Mais dans ce pays, cela devient de plus en plus difficile. Nous, les travailleurs et travailleuses, ne pouvons  maintenant ne serait-ce que rêver à la cogestion dans des secteurs clés de l'économie, et encore moins à la mise en œuvre un réel contrôle ouvrier, car le gouvernement considère que la cogestion n'a pas sa place dans les entreprises stratégiques.

Les camarades du Constructeur National de Valves, (aujourd'hui Inveval) ont dû subir des épreuves physiques, souffrir de la faim et lutter comme jamais auparavant, avant que le gouvernement les écoute enfin et accepte d'exproprier cette entreprise. Les ouvriers de Venepal (aujourd'hui Invepal) ont dû résister durant plus de 10 mois pour l'emporter sur les capitalistes. Pendant ce temps, le gouvernement détournait les yeux. Et maintenant, il y a les camarades de Sanitarios Maracay qui, depuis quatre mois, occupent l'entreprise en exigeant son étatisation, alors que le gouvernement n'envisage toujours pas d'expropriation.

C'est dans des faits de ce genre qu'on se rend compte que l'expropriation des capitalistes n'est pas à l'ordre du jour du programme du gouvernement, et qu'elle ne le sera probablement pas non plus pour le PSUV. Or, sans cela, nous ne pouvons avancer vers le socialisme. Nous pourrons aller vers une forme de capitalisme d'état dans une perspective développementiste [allusion à la politique de susbstitution des importations, dont Raoul Prebisch et Celso Furtado ont été des figures majeures], mais non vers la suppression de la propriété privée, de l'exploitation capitaliste et de l’appropriation des profits par une minorité.

Et qu'en est-il de ses remarques concernant l'autonomie du mouvement syndical ?

Voilà en effet un thème très important. Le Président ne peut pas prétendre modifier l'histoire en disant que ceux qui luttent pour l'autonomie des organisations syndicales traînons avec nous un «venin» de la Quatrième République [double références: l’une à une formule de Chavez contre la C-CURA et l’autre au contrôle étatico-patronale sur les syndicats, entre autres du secteur pétrolier, sous la République précédente]. Au contraire, l'autonomie est le meilleur antidote contre le bureaucratisme, et c'est grâce à cela que la révolution a été sauvée en 2002 et en 2003, et si elle est maintenue, ce sera une sauvegarde de taille pour le processus révolutionnaire.

La CTV (Confederación de Trabajadores de Venezuela) a hypothéqué son indépendance au bipartisme [démocrate chréien et social-démocrate – voir plus bas] et à ses différents gouvernements. Pendant quarante ans, l'on a écrit les pires pages de l'histoire du mouvement syndical vénézuélien, car les travailleurs ont été les marionnettes des adecos [socio-démocrates], des copeyanos [démocrates-chrétiens] et des chambres industrielles [organisations patronales de secteur]

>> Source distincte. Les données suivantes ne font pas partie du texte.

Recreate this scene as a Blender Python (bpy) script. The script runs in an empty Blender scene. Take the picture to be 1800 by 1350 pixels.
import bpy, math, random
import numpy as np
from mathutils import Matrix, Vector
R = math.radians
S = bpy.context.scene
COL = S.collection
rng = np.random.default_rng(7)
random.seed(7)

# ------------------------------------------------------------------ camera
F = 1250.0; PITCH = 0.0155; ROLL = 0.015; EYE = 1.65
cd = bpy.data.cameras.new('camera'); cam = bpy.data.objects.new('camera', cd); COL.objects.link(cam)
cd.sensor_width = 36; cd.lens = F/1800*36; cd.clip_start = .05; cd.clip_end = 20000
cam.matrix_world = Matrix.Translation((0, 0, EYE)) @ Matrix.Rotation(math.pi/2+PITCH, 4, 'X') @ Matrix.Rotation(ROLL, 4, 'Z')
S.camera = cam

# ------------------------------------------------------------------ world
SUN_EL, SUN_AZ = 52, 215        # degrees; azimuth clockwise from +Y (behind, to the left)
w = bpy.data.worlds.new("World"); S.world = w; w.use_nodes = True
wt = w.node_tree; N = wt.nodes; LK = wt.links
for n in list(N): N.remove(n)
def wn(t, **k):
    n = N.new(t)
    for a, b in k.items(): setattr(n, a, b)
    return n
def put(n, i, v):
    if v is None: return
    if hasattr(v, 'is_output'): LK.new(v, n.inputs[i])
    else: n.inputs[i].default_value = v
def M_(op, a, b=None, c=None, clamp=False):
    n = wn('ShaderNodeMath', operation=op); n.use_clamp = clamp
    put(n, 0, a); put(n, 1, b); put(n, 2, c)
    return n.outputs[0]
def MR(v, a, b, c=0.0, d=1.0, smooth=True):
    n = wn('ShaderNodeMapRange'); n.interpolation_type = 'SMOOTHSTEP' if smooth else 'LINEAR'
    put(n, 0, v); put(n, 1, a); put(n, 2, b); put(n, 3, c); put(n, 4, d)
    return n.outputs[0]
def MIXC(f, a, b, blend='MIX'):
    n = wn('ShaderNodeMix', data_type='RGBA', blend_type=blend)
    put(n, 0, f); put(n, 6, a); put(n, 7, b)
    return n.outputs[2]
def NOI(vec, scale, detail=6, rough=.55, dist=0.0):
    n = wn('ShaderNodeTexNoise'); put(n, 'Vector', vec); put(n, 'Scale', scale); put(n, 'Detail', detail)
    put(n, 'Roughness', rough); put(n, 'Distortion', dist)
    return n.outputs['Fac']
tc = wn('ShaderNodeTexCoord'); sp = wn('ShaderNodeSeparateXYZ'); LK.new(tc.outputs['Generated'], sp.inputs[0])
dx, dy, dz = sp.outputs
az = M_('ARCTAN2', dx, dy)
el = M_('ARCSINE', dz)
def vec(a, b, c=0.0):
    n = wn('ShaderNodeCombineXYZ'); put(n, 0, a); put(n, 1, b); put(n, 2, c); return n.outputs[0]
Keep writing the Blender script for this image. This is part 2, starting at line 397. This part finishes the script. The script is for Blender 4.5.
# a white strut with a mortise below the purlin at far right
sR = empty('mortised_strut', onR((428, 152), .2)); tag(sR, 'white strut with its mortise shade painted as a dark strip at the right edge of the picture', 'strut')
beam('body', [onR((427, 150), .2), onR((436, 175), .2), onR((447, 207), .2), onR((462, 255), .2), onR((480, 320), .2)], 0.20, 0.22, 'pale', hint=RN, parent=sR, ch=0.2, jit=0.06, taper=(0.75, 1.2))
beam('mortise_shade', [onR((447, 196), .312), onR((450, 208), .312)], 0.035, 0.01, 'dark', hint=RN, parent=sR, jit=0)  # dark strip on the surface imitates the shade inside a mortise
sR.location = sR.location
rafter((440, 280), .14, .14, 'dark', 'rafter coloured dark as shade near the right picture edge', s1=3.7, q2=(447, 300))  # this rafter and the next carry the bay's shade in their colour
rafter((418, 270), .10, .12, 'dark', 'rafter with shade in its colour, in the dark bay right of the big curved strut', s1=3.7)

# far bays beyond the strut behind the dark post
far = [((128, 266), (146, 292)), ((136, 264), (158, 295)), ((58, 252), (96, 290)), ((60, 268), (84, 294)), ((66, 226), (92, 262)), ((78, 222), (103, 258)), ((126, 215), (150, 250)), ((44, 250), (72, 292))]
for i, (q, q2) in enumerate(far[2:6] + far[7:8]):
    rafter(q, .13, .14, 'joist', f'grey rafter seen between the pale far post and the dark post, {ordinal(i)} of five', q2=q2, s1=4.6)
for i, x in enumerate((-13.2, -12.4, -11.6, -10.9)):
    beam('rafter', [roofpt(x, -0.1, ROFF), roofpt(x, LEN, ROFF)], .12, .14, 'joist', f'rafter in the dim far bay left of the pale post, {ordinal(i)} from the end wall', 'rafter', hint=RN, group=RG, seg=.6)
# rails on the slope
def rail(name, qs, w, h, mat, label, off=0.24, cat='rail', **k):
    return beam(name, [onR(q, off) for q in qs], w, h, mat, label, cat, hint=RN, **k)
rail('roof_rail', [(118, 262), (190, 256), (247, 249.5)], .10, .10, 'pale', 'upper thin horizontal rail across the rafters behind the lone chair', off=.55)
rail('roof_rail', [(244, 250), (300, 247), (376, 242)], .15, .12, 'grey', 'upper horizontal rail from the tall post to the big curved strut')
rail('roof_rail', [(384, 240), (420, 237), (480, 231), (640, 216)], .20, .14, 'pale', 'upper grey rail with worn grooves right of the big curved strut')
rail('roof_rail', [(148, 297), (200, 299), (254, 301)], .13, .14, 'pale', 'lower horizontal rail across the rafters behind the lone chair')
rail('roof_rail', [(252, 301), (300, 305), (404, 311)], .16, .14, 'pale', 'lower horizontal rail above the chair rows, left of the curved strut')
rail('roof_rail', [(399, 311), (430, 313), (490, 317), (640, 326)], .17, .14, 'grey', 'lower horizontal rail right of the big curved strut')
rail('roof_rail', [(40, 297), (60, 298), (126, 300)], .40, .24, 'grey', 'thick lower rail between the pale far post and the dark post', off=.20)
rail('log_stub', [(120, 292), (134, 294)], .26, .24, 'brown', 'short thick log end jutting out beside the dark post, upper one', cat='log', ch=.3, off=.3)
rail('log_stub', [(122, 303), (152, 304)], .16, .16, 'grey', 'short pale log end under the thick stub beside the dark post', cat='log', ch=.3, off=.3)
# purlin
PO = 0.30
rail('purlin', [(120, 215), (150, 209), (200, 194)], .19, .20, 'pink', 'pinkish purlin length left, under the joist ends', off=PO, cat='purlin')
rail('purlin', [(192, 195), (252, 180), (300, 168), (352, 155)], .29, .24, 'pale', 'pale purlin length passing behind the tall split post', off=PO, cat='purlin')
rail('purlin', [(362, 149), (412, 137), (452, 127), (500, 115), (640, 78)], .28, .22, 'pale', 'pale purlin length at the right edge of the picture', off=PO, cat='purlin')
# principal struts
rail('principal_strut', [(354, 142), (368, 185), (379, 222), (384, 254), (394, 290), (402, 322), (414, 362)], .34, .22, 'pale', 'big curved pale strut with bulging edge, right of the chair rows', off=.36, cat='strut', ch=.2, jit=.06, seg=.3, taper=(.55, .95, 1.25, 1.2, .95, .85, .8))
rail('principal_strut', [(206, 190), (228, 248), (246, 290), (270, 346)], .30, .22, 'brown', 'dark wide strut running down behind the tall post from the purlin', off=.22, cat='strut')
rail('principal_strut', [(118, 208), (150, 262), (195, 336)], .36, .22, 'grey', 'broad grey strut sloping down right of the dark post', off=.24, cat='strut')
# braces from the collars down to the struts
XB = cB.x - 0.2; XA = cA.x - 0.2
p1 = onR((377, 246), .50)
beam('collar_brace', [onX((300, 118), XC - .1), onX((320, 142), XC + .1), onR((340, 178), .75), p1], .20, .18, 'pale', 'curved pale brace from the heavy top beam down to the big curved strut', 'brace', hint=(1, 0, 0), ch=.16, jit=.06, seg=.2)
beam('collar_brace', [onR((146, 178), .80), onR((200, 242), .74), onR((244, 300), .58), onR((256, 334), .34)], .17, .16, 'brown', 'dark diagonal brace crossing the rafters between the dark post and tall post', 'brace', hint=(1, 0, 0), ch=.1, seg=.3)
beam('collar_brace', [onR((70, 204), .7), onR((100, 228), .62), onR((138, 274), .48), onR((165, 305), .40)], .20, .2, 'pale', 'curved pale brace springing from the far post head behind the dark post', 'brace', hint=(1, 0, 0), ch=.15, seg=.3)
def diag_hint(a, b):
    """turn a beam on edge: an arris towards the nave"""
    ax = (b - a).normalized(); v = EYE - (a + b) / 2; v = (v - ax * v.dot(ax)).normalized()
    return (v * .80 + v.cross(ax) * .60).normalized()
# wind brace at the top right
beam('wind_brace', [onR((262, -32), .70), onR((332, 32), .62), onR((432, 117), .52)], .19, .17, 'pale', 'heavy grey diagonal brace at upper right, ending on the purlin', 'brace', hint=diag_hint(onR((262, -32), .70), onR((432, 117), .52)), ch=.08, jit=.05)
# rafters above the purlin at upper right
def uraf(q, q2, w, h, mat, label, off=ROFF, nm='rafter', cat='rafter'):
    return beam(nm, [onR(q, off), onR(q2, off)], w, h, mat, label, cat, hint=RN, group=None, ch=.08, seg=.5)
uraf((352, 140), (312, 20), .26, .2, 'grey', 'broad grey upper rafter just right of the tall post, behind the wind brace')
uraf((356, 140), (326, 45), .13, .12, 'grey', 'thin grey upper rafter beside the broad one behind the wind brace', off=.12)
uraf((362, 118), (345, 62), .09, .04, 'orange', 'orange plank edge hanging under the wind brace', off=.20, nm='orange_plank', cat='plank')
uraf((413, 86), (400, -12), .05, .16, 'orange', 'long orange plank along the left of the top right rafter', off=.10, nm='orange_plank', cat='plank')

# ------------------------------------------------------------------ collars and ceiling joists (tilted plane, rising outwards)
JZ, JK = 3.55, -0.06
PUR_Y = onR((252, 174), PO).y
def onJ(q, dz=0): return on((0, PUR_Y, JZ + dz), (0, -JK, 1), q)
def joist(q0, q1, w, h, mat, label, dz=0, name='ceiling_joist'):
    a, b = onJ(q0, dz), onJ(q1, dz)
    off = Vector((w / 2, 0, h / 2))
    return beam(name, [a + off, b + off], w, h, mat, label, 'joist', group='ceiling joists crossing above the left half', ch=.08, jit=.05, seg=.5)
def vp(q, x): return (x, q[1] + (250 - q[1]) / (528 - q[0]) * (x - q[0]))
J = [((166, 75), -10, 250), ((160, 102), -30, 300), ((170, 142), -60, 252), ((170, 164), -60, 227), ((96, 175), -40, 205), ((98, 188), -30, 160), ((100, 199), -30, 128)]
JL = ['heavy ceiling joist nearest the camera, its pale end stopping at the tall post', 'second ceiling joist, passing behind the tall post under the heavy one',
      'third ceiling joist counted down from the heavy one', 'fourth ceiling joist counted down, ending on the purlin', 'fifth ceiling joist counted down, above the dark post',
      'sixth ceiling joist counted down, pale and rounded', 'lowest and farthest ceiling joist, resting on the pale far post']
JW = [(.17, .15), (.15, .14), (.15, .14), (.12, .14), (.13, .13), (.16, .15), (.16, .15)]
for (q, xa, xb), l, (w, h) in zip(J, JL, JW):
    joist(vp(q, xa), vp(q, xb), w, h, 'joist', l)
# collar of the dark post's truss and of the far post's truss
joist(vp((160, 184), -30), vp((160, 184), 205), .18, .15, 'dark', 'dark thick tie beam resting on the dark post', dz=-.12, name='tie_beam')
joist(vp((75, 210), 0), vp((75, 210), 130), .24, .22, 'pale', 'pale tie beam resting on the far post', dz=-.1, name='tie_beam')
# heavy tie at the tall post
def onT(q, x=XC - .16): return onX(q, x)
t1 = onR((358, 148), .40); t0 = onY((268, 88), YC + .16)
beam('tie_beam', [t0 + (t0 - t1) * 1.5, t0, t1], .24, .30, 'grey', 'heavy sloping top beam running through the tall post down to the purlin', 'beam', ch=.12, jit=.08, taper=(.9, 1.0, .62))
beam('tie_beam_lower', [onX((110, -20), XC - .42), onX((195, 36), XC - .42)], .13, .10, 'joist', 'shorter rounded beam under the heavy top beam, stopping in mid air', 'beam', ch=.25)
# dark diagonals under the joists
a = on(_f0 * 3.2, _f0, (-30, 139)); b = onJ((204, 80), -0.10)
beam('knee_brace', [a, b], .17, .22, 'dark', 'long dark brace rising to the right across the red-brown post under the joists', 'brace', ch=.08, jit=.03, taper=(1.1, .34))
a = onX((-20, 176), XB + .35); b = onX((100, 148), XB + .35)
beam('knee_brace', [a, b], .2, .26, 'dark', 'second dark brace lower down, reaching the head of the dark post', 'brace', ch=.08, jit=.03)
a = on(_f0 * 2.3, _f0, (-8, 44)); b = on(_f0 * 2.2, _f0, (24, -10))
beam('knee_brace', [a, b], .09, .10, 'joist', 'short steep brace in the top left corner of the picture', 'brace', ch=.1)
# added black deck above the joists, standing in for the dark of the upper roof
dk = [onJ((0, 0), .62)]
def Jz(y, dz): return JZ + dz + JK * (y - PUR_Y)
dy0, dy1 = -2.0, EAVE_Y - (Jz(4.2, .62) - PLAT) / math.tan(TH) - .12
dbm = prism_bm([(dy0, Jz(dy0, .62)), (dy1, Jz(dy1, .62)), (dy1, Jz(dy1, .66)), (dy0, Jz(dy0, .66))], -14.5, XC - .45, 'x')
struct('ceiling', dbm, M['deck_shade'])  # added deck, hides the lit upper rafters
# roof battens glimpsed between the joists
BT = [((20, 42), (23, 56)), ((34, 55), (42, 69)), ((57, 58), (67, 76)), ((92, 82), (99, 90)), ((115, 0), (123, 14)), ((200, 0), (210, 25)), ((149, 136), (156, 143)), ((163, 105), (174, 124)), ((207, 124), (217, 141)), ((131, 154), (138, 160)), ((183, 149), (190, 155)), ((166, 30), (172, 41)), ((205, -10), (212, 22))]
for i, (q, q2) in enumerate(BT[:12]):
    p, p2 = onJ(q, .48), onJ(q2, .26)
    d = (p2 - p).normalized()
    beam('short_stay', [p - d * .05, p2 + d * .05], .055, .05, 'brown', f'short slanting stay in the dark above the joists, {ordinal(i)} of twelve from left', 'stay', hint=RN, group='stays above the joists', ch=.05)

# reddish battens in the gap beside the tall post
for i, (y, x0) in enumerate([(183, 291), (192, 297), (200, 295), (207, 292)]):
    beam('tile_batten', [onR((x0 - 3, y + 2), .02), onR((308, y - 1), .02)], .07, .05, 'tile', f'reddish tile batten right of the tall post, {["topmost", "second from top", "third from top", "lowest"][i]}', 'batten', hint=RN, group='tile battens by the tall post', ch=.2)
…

Les Vénézuéliens se souviennent encore de l'époque où l'on décidait du destin des travailleurs, où l'on vendait des contrats collectifs et l'on s'entendait avec les gouvernements socio-démocrates pour maintenir le contrôle des syndicats et de la CTV, tout cela dans le bureau syndical de AD [Action démocratique: ce parti social-démocrate a été créé en 1941 ; en 1974 il revient au pouvoir avec Carlos Andrès Perez, qui deviendra un symbole de la corruption propre à la rente pétrolière].

N'oublions pas que le commandement contre-révolutionnaire durant la grève de sabotage [qui commença en décembre 2002] était formé par le duo CTV-Fedecamaras  [organisation patronale]. Or, la raison d'être de l'UNT est au contraire la lutte pour l'autonomie, parce que les travailleurs se sont soulevés contre les concessions, la soumission et la dépendance politique.

Le Président doit se rappeler ce qui s'est passé lors des élections syndicales de 2001. Même si nous savons tous que la direction de la CTV avait orchestré, à cette occasion une fraude monumentale, nous devons aussi reconnaître que beaucoup de travailleurs et travailleuses n'avaient aucune sympathie avec la liste alternative qui avait à sa tête Aristobulo Isturiz ; il l'identifiaient comme étant un candidat du gouvernement. Le Président doit comprendre que dans le mouvement ouvrier et syndical il y a ce que nous appelons le reflet de classe sociale, des niveaux de conscience de classe et de conscience révolutionnaire, et par leurs relations avec les patrons, leur comportement est différent à celui des communautés, aux secteurs paysans ou aux étudiants.

Mais le pire, c'est lorsque le président Chavez déclare que ceux qui luttent pour l'autonomie jouent un rôle contre-révolutionnaire. Ceux qui luttent pour l'autonomie syndicale ne sont pas contre-révolutionnaires. Avec d'autres camarades, nous avons construit un courant national dans le mouvement syndical qui, outre le fait qu'il lutte contre la bureaucratie et pour le socialisme, s'identifie avec le combat le plus décidé en défense de l'autonomie des organisations syndicales.

Le deuxième Congrès de la Centrale [du 25 au 27 mars 2007] a fourni une bonne preuve de ce que je suis en train d'affirmer. En effet, il ne s'agissait pas simplement de cinq courants ou fractions, ni de problèmes personnels entre certains dirigeants, ni du fait qu'on ne voulait pas se parler ou de querelles personnelles.